The following figure illustrates the general architecture of the board.
Now let's step through the subsequent components:
Although this bridge is located along with the critical data path and thus increases latency somewhat it makes a lot of things more easy to realize.
The first thing here is the handling of the Flash EEPROM. The DEC Bridge has an interface to such component where it's possible to integrate a boot ROM with minor additional glue logic. Because there's anyways such ROM needed for FPGA initialization, the boot ROM interface can be used to update the FPGA initialization stream. The lower 256kB of the Flash are intended for boot code while the upper 256kB are needed for FPGA initialization.
Another purpose of the DEC Bridge is simplification of the PCI design.
Because this bridge is a so-called non-transparent PCI-PCI bridge it
is actually not a PCI-PCI bridge following the PCI Specification for
such bridges. Therefore the DEC21554 is visible as a normal PCI device
offering only several address windows. This fact eliminates the need
for implementation of a PCI configuration space inside the PCI FPGA.
The 21554 is also able to make a direct offset translation of primary
PCI addresses into secondary PCI addresses. This makes it possible to
use hard-coded address decoders inside the PCI FPGA rather than a
comparator as it is normally required for PCI.
The PCI FPGA is maybe the most important unit of the whole design because it realizes substantial functions. It is based on an ORCA 3T80 FPGA manufactured by Lucent Technologies. Basic functions of the PCI FPGA are:
Details of the PCI FPGA are quite complicated. There's even a small highly specialized processor integrated to not loose to overview about the design. PCI FPGA internals will be discussed in a separate page later.
The SCI FPGA is based on the same chip as the PCI FPGA (ORCA 3T80).
The functions of the SCI FPGA are concentrated on SCI packet handling.
That is, it is responsible for receiving and sending of SCI
packets from/to the SCI Link Controller. Also, the SCI FPGA is responsible
to detect problems during packet transmission (such as timeouts)
and to take some appropriate actions (such as packet
retransmission) in these cases.
The SCI FPGA is able to support for up to 64 outstanding SCI transactions
and up to 63 (maybe also 127) incoming packets.
Below you can see the block diagram of the SCI FPGA. To view the figure at a higher resolution (recommended) please click on it!
The primary function of the Dual Ported Memory (DPM) is storage of SCI packets or rather the data body of SCI packets. Because of the two completely asynchronous and independent ports of this buffer memory it is possible to receive a new SCI packet while data of a formerly received SCI packet is written into PCI memory, for example.
As mentioned previously, actually only the data body of SCI packets have to be stored in the DPM. Other informations (such as address and status) are exchanged between both FPGAs using a different path (see figure). However, because of some constructive reasons whole SCI packets (at least incoming ones) are stored in the DPM for now.

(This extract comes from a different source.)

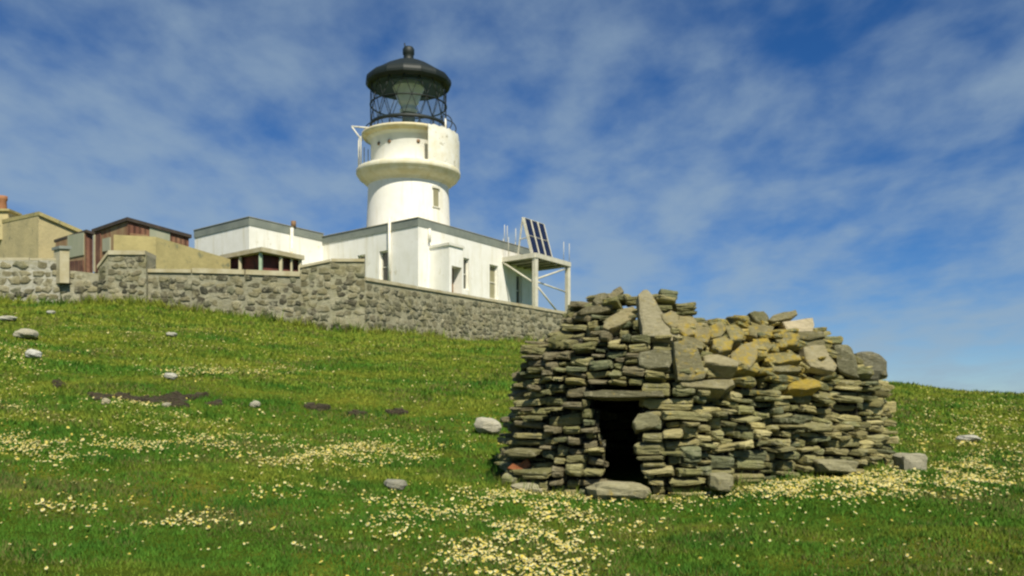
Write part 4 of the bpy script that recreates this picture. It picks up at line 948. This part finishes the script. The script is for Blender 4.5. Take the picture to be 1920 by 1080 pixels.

This additional memory contains three large tables:
The basic SRAM size of 1MByte supports 80kEntries for the downstream address
translation table (64bits/entry), 32kEntries for the upstream address translation
table (32bits/entry), and 1kEntries for the VI context memory (256Bytes/entry).
Assuming a page size of 4kBytes for exported and imported memory pages
this results in 320MBytes of importable memory and 128MBytes of exportable
memory.
The LC-2 made by Dolphin Interconnect Solutions realizes the timing critical functions of the high-speed SCI connections. Actually the LC-2 is able to achive a link bandwidth of 500MByte/s (cumulative bandwidth of 1GByte/s since data is transferred on link-in and link-out in parallel). However, for now we tested it only with a link frequency of 100MHz. That is, the bandwidth of one link is 'only' 400MByte/s.